If your house is listed you must apply to the local authority for Listed Building Consent to make alterations. This may be in addition to Planning Applications  which may be required. Listed building consent applies to anything within the curtilage of your property. And of course you have to pay for any application.

If you do not comply with listed building consent you are committing listed building offences and potentially liable to penalties including up to 2 years in prison or an unlimited fine. Unlawfully carrying out work on listed buildings is regulated and correctional action can be prescribed and enforced.

So basically it is advisable to apply for and comply with Listed Building Consent even if it doesn’t seem to make sense.

In our case the thing that was hard to comprehend is that we had suspected  we had rotten floor joists and beams. We were told they could not be removed but we had to bolt new wood to the damaged wood and retain the old wood.
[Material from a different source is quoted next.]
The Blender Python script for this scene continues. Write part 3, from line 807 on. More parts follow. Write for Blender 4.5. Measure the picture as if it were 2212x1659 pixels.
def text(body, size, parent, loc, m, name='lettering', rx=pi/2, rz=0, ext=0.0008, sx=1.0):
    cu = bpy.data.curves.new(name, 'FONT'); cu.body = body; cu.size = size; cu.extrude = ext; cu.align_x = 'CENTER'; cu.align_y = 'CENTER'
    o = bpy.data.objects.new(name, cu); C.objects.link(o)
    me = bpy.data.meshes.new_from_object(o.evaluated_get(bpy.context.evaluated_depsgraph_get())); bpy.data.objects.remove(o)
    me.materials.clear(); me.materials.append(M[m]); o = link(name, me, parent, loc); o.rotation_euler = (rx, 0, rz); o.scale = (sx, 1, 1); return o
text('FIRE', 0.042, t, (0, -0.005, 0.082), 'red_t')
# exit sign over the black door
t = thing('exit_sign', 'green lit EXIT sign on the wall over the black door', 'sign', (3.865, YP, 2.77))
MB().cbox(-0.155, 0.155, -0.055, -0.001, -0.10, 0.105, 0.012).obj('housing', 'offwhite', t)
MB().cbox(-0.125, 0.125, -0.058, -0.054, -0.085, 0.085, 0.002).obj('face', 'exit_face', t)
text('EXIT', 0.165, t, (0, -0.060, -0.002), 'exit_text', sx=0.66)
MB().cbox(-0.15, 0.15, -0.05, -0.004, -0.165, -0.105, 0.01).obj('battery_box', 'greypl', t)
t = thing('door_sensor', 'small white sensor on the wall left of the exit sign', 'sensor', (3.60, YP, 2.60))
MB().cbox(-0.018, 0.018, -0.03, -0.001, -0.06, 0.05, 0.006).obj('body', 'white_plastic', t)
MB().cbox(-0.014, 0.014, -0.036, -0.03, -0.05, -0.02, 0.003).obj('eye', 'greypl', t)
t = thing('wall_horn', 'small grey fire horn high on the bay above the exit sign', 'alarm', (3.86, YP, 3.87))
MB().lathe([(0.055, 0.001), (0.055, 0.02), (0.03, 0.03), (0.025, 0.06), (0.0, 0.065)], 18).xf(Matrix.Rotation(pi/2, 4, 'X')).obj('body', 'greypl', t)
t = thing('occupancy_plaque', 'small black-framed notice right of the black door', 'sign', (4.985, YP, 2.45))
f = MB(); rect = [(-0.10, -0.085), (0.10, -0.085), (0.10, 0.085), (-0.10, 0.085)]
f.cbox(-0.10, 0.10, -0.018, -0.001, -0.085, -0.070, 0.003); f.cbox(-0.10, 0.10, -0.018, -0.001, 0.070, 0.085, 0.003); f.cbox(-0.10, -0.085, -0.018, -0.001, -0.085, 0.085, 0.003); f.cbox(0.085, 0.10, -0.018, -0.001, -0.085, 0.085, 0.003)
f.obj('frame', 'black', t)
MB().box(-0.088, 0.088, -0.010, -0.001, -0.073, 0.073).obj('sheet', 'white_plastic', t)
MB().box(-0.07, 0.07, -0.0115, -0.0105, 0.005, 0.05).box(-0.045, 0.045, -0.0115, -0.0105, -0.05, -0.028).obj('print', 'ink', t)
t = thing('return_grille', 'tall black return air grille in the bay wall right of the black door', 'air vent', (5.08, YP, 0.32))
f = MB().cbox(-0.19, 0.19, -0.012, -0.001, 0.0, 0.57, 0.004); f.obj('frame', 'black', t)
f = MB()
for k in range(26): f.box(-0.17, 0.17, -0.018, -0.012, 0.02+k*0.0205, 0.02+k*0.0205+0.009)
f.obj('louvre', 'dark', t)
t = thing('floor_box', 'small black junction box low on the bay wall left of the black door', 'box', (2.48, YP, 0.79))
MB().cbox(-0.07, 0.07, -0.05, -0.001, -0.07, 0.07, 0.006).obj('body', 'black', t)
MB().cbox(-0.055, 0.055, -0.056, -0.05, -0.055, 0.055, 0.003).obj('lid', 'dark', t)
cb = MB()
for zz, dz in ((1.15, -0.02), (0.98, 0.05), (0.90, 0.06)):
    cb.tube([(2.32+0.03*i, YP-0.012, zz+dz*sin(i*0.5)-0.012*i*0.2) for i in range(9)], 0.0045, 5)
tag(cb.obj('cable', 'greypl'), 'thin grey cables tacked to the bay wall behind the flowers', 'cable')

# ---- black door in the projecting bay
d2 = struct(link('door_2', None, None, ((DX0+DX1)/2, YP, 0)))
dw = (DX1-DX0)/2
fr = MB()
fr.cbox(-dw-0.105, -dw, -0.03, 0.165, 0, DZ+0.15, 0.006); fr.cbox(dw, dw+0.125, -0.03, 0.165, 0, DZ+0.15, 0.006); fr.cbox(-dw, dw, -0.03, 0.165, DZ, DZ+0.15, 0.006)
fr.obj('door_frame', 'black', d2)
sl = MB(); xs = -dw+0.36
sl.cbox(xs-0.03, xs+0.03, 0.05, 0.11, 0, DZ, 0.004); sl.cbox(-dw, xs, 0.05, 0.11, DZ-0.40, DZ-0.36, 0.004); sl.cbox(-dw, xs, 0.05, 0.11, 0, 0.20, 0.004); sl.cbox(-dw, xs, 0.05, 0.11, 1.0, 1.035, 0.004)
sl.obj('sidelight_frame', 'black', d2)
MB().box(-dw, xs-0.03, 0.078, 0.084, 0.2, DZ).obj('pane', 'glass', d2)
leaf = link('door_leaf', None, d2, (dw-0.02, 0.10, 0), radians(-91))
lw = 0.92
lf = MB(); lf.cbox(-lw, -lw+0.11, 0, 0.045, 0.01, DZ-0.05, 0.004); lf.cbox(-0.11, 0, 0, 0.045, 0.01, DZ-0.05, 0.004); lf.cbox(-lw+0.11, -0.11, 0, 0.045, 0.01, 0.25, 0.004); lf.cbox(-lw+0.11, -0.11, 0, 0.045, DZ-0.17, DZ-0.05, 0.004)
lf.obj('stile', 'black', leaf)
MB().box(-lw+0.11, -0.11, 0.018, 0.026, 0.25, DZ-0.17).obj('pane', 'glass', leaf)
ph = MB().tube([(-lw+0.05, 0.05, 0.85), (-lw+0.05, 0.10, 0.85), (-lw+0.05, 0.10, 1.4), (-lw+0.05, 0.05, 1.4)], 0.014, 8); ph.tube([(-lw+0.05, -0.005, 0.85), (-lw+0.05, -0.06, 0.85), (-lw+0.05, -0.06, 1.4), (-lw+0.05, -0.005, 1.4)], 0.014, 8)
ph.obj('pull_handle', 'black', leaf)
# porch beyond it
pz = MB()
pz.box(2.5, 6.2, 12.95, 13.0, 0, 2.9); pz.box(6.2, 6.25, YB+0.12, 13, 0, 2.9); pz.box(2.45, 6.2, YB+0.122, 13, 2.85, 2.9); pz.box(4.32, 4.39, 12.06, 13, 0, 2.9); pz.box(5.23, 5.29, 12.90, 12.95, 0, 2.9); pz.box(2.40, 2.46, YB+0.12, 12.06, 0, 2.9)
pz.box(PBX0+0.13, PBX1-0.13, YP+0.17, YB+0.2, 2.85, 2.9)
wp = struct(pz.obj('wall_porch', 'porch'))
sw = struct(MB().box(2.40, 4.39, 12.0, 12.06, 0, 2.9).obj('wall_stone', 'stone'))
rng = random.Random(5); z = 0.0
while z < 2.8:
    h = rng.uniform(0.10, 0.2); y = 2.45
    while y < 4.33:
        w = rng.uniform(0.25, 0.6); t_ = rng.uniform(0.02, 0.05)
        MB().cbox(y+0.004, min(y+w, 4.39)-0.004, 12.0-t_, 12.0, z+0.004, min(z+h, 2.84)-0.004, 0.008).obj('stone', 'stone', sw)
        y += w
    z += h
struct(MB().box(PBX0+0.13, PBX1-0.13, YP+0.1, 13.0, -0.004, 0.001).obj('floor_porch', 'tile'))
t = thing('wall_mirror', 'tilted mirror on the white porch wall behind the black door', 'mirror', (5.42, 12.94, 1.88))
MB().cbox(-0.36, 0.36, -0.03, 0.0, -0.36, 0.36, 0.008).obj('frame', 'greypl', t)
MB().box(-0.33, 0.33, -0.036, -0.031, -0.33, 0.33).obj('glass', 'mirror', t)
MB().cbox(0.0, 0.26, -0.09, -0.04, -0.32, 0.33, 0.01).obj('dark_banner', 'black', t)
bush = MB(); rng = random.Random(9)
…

We also have several windows which are in various states of decay. Both Sash and casement windows.We wanted to have exact replica windows made but we are obliged to have all the windows repaired no matter how much they are rotten. One of the important things with old windows is to preserve the glass. Old glass is not uniform so when you look through and old window you get a slightly distorted view. This is considered desirable by those interested in building heritage.

   Trevelyan 1951


Our listed building application was received 28/07/16 and approved subject to conditions 15/09/16. The application included

Approximately 30 architects drawings – as existing and proposed

Structural Engineers Report

Design and access statement

Sensitive Development Questionnaire

Preliminary Bat and Bird survey

Bat Emergence Survey

Refurbishment Survey

Method of Repairs

Schedule of Repairs

Heritage Statement

If you want to know more about preserving old buildings you can look at the SPAB (Society for the Preservation of Ancient Buildings) website.

thetrevproject – History of The House – Trevelyan

thetrevproject – History of The House – Trevelyan

A house has stood on the site since the Doomsday Book. It is thought that the house was possibly grander in the past as a 1907 map we have shows it being on the site of a former Manor House. Parts of the current building date back to the 17th century (probably around 1642) and parts to the 18th but a major re-ordering was done around 1810. There has been very little maintenance done on the building in recent decades.

The name Trevelyan comes from one of two possible sources

Tre plus melin = homestead plus mill

Tre plus Melian = farmstead of Melian

Whatever the origin before 1066 it was held by Alric and he paid tax for 7 ½ acres.

Trevelyans (spelling of the name has several variations) owned the house most of that time but seldom lived there, it was usually let out after the 1480s when the family moved to Nettlecombe Hall due to the marriage of Sir John Trevilian to Lady Whalesborough (a descendent of Sir Walter Raleigh). Nettlecombe remained in the Trevelyan family until the early 20th Century.

In fact for a significant period (1615 – 1735) a family with the surname Bastard rented Trevelyan which would originally have had farm land associated with it. In the 1930s the property was sold for the first time in around 1000 years. The reason for the sale is not known but local folk lore tells of fields being lost to local farmers in card games. In 1951 my Grandfather bought back the house but not any of the farmland.

Just to make things more interesting the house is Grade II Listed. That means you can’t do any work without the approval of the council conservation officer. This involves a formal application and a lot of paperwork, and of course some cost.

The recent history of the house is that after my Grandfather’s death in 1953 the house was rented on long term rents to various people until 2014.  In 2014 we inherited the house and we moved into the house full time in October 2016.

The house was listed on 30th April allegedly when it was nominated by a member of the public.